FIG. 2 is a schematic diagram depicting another embodiment of a system involving post-target collimation. As shown in FIG. 2, system 120 includes an X-ray source 122, an optional pre-target collimator 124, a target 126, a post-target collimator 128, an array of detectors 130.

In the embodiment of FIG. 2, post-target collimator 128 includes a fan-shaped array of channels (e.g., channels 140, 142) through which X-rays can pass. Notably, the channels are located through an intermediate portion of the material forming the collimator so that, as viewed from the X-ray source 122, an array of channel apertures (e.g., apertures 144, 146) positioned at the entrance ends of the channels are presented. Material defining the channels is relatively X-ray absorbing, thereby substantially preventing the passage of X-rays through other than the channels.

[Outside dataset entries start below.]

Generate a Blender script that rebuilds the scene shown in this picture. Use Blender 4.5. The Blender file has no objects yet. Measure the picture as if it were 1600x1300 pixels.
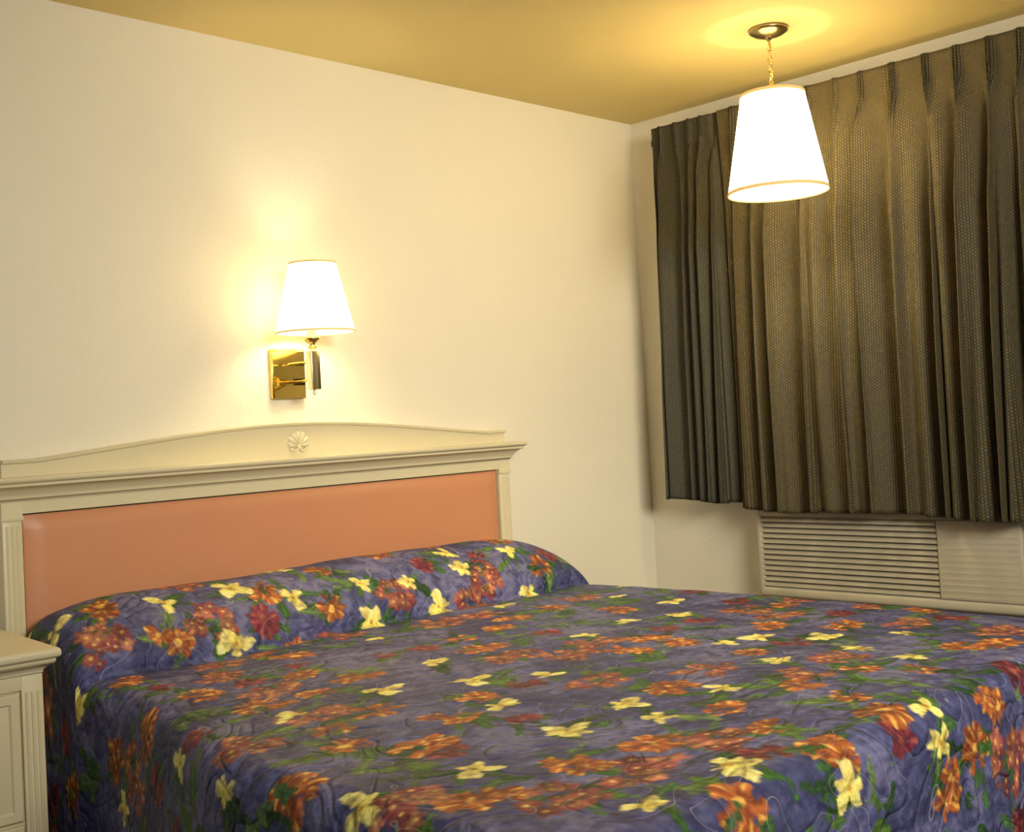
import bpy, bmesh, math, random
import numpy as np
from mathutils import Vector, Matrix
random.seed(7); rng = np.random.RandomState(11)
C = bpy.context.scene.collection
PI = math.pi

# ------------------------------------------------------------------ camera
F = 1845.0
v1 = Vector((1874, 44, -F)).normalized()
v2 = Vector((-1814, -157, -F)); v2 = (v2 - v1*v2.dot(v1)).normalized()
v3 = v1.cross(v2)
CAM = Vector((-4.156, -3.363, 1.3))
CEIL = 2.611
R = Matrix((v1, v2, v3))            # camera -> world
cd = bpy.data.cameras.new('camera'); cam = bpy.data.objects.new('camera', cd); C.objects.link(cam)
cam.matrix_world = Matrix.Translation(CAM) @ R.to_4x4()
cd.sensor_width = 36; cd.lens = F/1600*36; cd.shift_y = -50/1600; cd.clip_start = .02
bpy.context.scene.camera = cam

# ------------------------------------------------------------------ helpers
def link(o): C.objects.link(o); return o
def obj(name, bm, m=None, parent=None, smooth=None, angle=40):
    me = bpy.data.meshes.new(name)
    bmesh.ops.recalc_face_normals(bm, faces=bm.faces)
    bm.to_mesh(me); bm.free()
    o = link(bpy.data.objects.new(name, me))
    if m: me.materials.append(m)
    if smooth:
        for p in me.polygons: p.use_smooth = True
        if smooth == 'auto':
            me.set_sharp_from_angle(angle=math.radians(angle))
    if parent: o.parent = parent
    return o
def tag(o, label, cat, group=None):
    o['label'] = label; o['category'] = cat
    if group: o['group'] = group
    return o
def thing(name, label, cat, loc=(0,0,0), rz=0):
    o = link(bpy.data.objects.new(name, None)); o.location = loc; o.rotation_euler = (0,0,rz)
    o.empty_display_size = .1
    return tag(o, label, cat)
def struct(name, bm, m, **k):
    o = obj(name, bm, m, **k); o['kind'] = 'structure'; return o
def loft(bm, rings):
    """rings of (x0,x1,y0,y1,z): mitred moulding"""
    vs = []
    for (x0,x1,y0,y1,z) in rings:
        vs.append([bm.verts.new(p) for p in ((x0,y0,z),(x1,y0,z),(x1,y1,z),(x0,y1,z))])
    for a, b in zip(vs, vs[1:]):
        for i in range(4): bm.faces.new((a[i], a[(i+1)%4], b[(i+1)%4], b[i]))
    bm.faces.new(vs[0]); bm.faces.new(vs[-1])
def box(bm, x0,x1,y0,y1,z0,z1, bev=0.0):
    if bev <= 0: loft(bm, [(x0,x1,y0,y1,z0),(x0,x1,y0,y1,z1)]); return
    t = bmesh.new(); loft(t, [(x0,x1,y0,y1,z0),(x0,x1,y0,y1,z1)])
    bmesh.ops.recalc_face_normals(t, faces=t.faces)
    bmesh.ops.bevel(t, geom=t.edges[:], offset=bev, segments=3, affect='EDGES', profile=.5)
    me = bpy.data.meshes.new('t'); t.to_mesh(me); t.free(); bm.from_mesh(me); bpy.data.meshes.remove(me)
def lathe(bm, prof, cx=0, cy=0, n=48, closed=True):
    rings = []
    for (r, z) in prof:
        if r < 1e-5: rings.append([bm.verts.new((cx,cy,z))])
        else: rings.append([bm.verts.new((cx+r*math.cos(2*PI*i/n), cy+r*math.sin(2*PI*i/n), z)) for i in range(n)])
    for a, b in zip(rings, rings[1:]):
        for i in range(n):
            j = (i+1) % n
            if len(a) == 1 and len(b) == 1: continue
            if len(a) == 1: bm.faces.new((a[0], b[j], b[i]))
            elif len(b) == 1: bm.faces.new((a[i], a[j], b[0]))
            else: bm.faces.new((a[i], a[j], b[j], b[i]))
def tube(bm, pts, r, n=10, closed=False):
    pts = [Vector(p) for p in pts]; rings = []; N = len(pts); up = None
    for i, p in enumerate(pts):
        if closed: d = (pts[(i+1)%N] - pts[i-1]).normalized()
        else: d = (pts[min(i+1,N-1)] - pts[max(i-1,0)]).normalized()
        if up is None:
            up = Vector((0,0,1)) if abs(d.z) < .9 else Vector((1,0,0))
        a = (up - d*up.dot(d)).normalized(); up = a; b = d.cross(a)
        rings.append([bm.verts.new(p + a*r*math.cos(2*PI*k/n) + b*r*math.sin(2*PI*k/n)) for k in range(n)])
    rng_ = range(N) if closed else range(N-1)
    for i in rng_:
        A, B = rings[i], rings[(i+1)%N]
        for k in range(n): bm.faces.new((A[k], A[(k+1)%n], B[(k+1)%n], B[k]))
    if not closed: bm.faces.new(rings[0]); bm.faces.new(rings[-1])

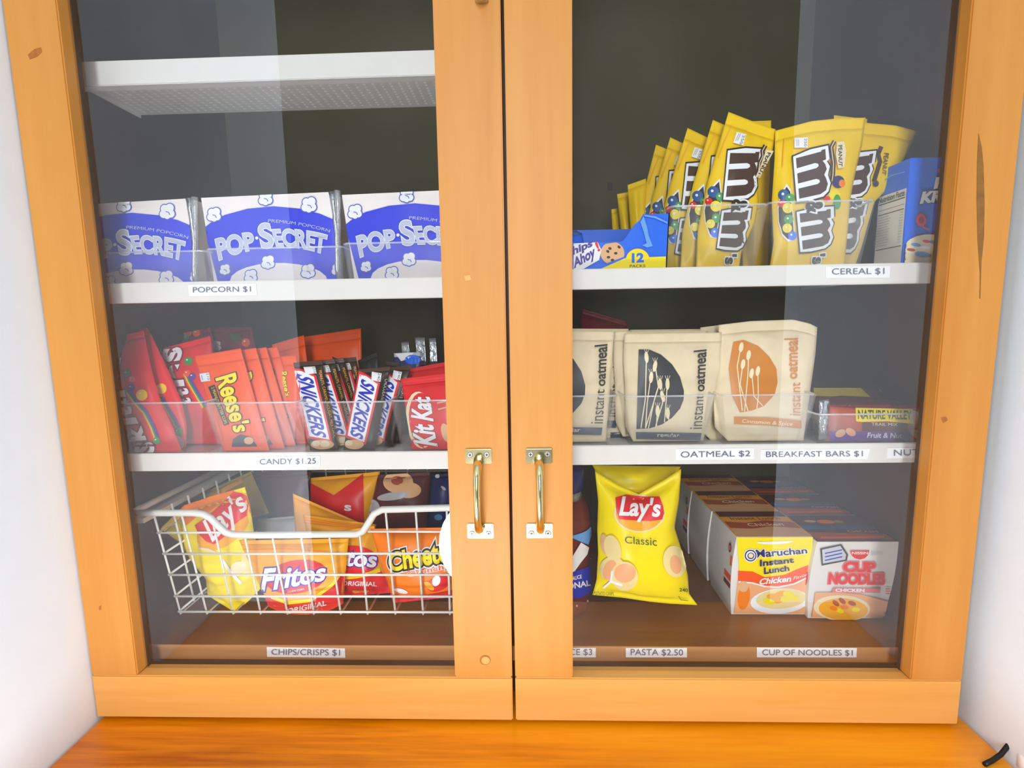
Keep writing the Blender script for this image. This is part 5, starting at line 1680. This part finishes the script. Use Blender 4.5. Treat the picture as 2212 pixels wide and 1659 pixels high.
for x, y, m in ((1290, 1130, 'rust'), (1360, 1160, 'hot'), (1320, 1190, 'lemon'), (1420, 1130, 'rust'), (1270, 1170, 'hot'), (1450, 1180, 'lemon'), (1340, 1110, 'rust')):
    it.ell(pf, ZN, x, y, 34, 18, m, rot=x % 50)
it.poly(pf, ZN, [(1262, 1006), (1650, 1010), (1645, 1044), (1258, 1040)], 'pink')
it.text(pf, ZN, 'CHICKEN', [(1285, 1036), (1520, 1038), (1520, 1010), (1285, 1008)], 'white', bold=.04)
for k, y in enumerate((1012, 1030, 1048)):
    it.line(pf, ZN, [(1690, y), (1728, y)], 7, 'red')
it.ell(ps, us_, .9, .5, .06, .1, 'red')
n2 = it.done('white and red chicken noodle cup in a card sleeve, front row beside the hinge wall', 'noodle cup box', 'noodle cup boxes')
it, pf, ps, us_ = noodle(ZN, (495, 602), (1112, 600), (1072, 1225), (462, 1225), .098, .080, '', 'yellow', 3)
it.text(ps, us_, 'CE', [(.55, .70), (.9, .70), (.9, .82), (.55, .82)], 'slate', bold=.02)
n3 = it.done('noodle cup box with black letters on its side, second in the yellow row', 'noodle cup box', 'noodle cup boxes')
n3.location.y += .0825
n3.location.x -= .001
copy_item(n1, (-.002, .165, 0), 'noodle cup box last in the yellow row, in shadow')
copy_item(n2, (.001, .0825, 0), 'noodle cup box second in the white and red row')
copy_item(n2, (.0, .165, 0), 'noodle cup box last in the white and red row, in shadow')

# ================================================================== CORNER OF THE COUNTER
it = Item('power_cord')
pts = [(2262, 1556, -.028), (2212, 1578, -.030), (2186, 1600, -.034), (2162, 1630, -.038), (2142, 1660, -.0415), (2122, 1694, -.046)]
P_ = []
for x, y, Y in pts:
    p = U([(x, y)], Y)[0]
    P_.append((p[0], p[1], max(p[2], ZCT + .0024)))
it.tube(P_, .0022, 'black', n=8)
pl_ = U([(2222, 1650)], -.05)[0]
it.lathe((pl_[0], pl_[1], ZCT + .0005), [(.006, 0), (.0085, .002), (.0085, .014), (.006, .018), (.003, .019)], 'white', 'plug', 18)
it.done('black power cord with a white plug in the corner of the counter by the wall', 'cord')
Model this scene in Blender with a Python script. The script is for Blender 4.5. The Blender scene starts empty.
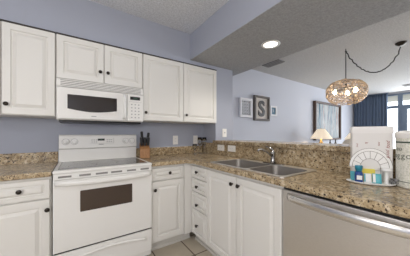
import bpy, bmesh, math, random
from mathutils import Matrix, Vector
from mathutils.geometry import tessellate_polygon
random.seed(7)
sc = bpy.context.scene
COL = sc.collection
PI = math.pi

# ------------------------------------------------------------------ camera, world, exposure
cd = bpy.data.cameras.new('camera'); cam = bpy.data.objects.new('camera', cd); COL.objects.link(cam)
cam.location = (0.1508, -2.4825, 1.1985)
cam.rotation_euler = (PI/2, 0, -math.radians(34.044))
cd.sensor_width = 36; cd.lens = 190.45/410*36
cd.shift_y = 5.85/410
cd.clip_start = 0.02
sc.camera = cam
sc.view_settings.view_transform = 'Standard'; sc.view_settings.look = 'None'
sc.view_settings.exposure = -0.02; sc.view_settings.gamma = 1.0; sc.view_settings.use_curve_mapping = False

w = bpy.data.worlds.new('world'); sc.world = w; w.use_nodes = True
wn = w.node_tree.nodes; wn['Background'].inputs[0].default_value = (0.86, 0.93, 1.0, 1); wn['Background'].inputs[1].default_value = 3.2

def lamp(name, kind, loc, energy, color=(1, 1, 1), size=0.1, size_y=None, rot=(0, 0, 0), **kw):
    d = bpy.data.lights.new(name, kind); d.energy = energy; d.color = color
    if kind == 'AREA':
        d.size = size
        if size_y: d.shape = 'RECTANGLE'; d.size_y = size_y
    else: d.shadow_soft_size = size
    for k, v in kw.items(): setattr(d, k, v)
    o = bpy.data.objects.new(name, d); COL.objects.link(o); o.location = loc; o.rotation_euler = rot
    return o
# added fill lights without fixtures, then the daylight at the balcony windows
lamp('kitchen_high_fill', 'POINT', (0.45, -2.25, 2.25), 9, (1.0, 0.95, 0.88), 0.10)  # added fill to brighten soffit side and ceiling, no fixture
lamp('kitchen_low_fill', 'POINT', (-1.15, -2.35, 1.35), 40, (1.0, 0.95, 0.88), 0.10)  # added low fill for ceiling and lower cabinet fronts, not a floor lamp
lamp('entry_fill', 'POINT', (-0.7, -4.2, 1.7), 70, (1.0, 0.95, 0.88), 0.2)  # added fill behind the camera for the cabinet fronts, no fixture
lamp('dining_fill', 'POINT', (4.2, -3.9, 2.0), 42, (1.0, 0.96, 0.91), 0.25)  # added fill to brighten the living-room side, no fixture
lamp('living_room_daylight', 'AREA', (8.34, -2.6, 1.3), 150, (0.90, 0.95, 1.0), 2.2, 3.6, (0, PI/2, 0))

# ------------------------------------------------------------------ materials
def mat(name, col, rough=0.5, metal=0.0, emit=None, es=1.0, spec=0.5, trans=0.0, alpha=1.0, coat=0.0):
    m = bpy.data.materials.new(name); m.use_nodes = True
    b = m.node_tree.nodes['Principled BSDF']
    b.inputs['Base Color'].default_value = (*col, 1); b.inputs['Roughness'].default_value = rough
    b.inputs['Metallic'].default_value = metal; b.inputs['Specular IOR Level'].default_value = spec
    b.inputs['Transmission Weight'].default_value = trans; b.inputs['Alpha'].default_value = alpha
    b.inputs['Coat Weight'].default_value = coat
    if emit: b.inputs['Emission Color'].default_value = (*emit, 1); b.inputs['Emission Strength'].default_value = es
    return m
def N(m, t, **kw):
    n = m.node_tree.nodes.new(t)
    for k, v in kw.items(): setattr(n, k, v)
    return n
def L(m, a, b): m.node_tree.links.new(a, b)
def pos(m): return N(m, 'ShaderNodeNewGeometry').outputs['Position']
def B(m): return m.node_tree.nodes['Principled BSDF']
def ramp(m, fac, stops, interp='LINEAR'):
    r = N(m, 'ShaderNodeValToRGB'); r.color_ramp.interpolation = interp
    e = r.color_ramp.elements
    while len(e) < len(stops): e.new(0.5)
    for i, (p, c) in enumerate(stops): e[i].position = p; e[i].color = (*c, 1)
    L(m, fac, r.inputs[0]); return r.outputs[0]
def noise(m, scale, detail=3, vec=None, rough=0.5):
    n = N(m, 'ShaderNodeTexNoise'); n.inputs['Scale'].default_value = scale; n.inputs['Detail'].default_value = detail
    n.inputs['Roughness'].default_value = rough
    L(m, vec if vec is not None else pos(m), n.inputs['Vector']); return n.outputs['Fac']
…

In the embodiment of FIG. 2, a one-to-one correspondence is exhibited between the number of channels of the post-target collimator and the number of detectors in the array 130. This configuration permits each of the channels to be aligned with a corresponding detector. By way of example, channel 142 is aligned with detector 147. In other embodiments, however, such a one-to-one correspondence and/or alignment need not be provided.

Source 122 is located upstream of the optional pre-target collimator 124, which can be of similar construction to that of the post-target collimator. Source 122 includes an X-ray emitter 150 and an integrated source collimator 152, both of which are positioned within a housing 154. In operation, X-rays emitted from source 122 are directed to the pre-target collimator 124. However, some of these X-rays are prevented from reaching the target, such as edge rays 156, 158, which are directed from the integrated source collimator and out of the housing via an emission surface 160. Downstream of target 126, post-target collimator 128 prevents some of the X-rays (e.g. scattered X-rays) from reaching the array of detectors 130.

One or more of various factors can influence the selection of system parameters, such as relative distances between components. In this regard, these factors can include, but are not limited to: beam fan angle (e.g., 30 degrees); target size (notably, the target should fit entirely within the selected beam fan angle); pre-target collimator thickness (e.g., thickness selected to absorb approximately 90% of the X-rays); post-target collimator thickness (e.g., thickness selected to absorb approximately 90% of the X-rays); and collimator channel spacing (e.g., selected to be a minimum of detector maximum diameter).

A downstream edge 162 of the pre-target collimator 124 is located a distance X1 from source 150. Additionally, a center of rotation 164 of target 126 is located a distance X2 from downstream edge 162 of the pre-target collimator, and an upstream edge 166 of the post-target collimator 128 is located a distance X3 from the center of rotation 164 of target 126. The array of detectors 130 is located a distance X4 from the source 150.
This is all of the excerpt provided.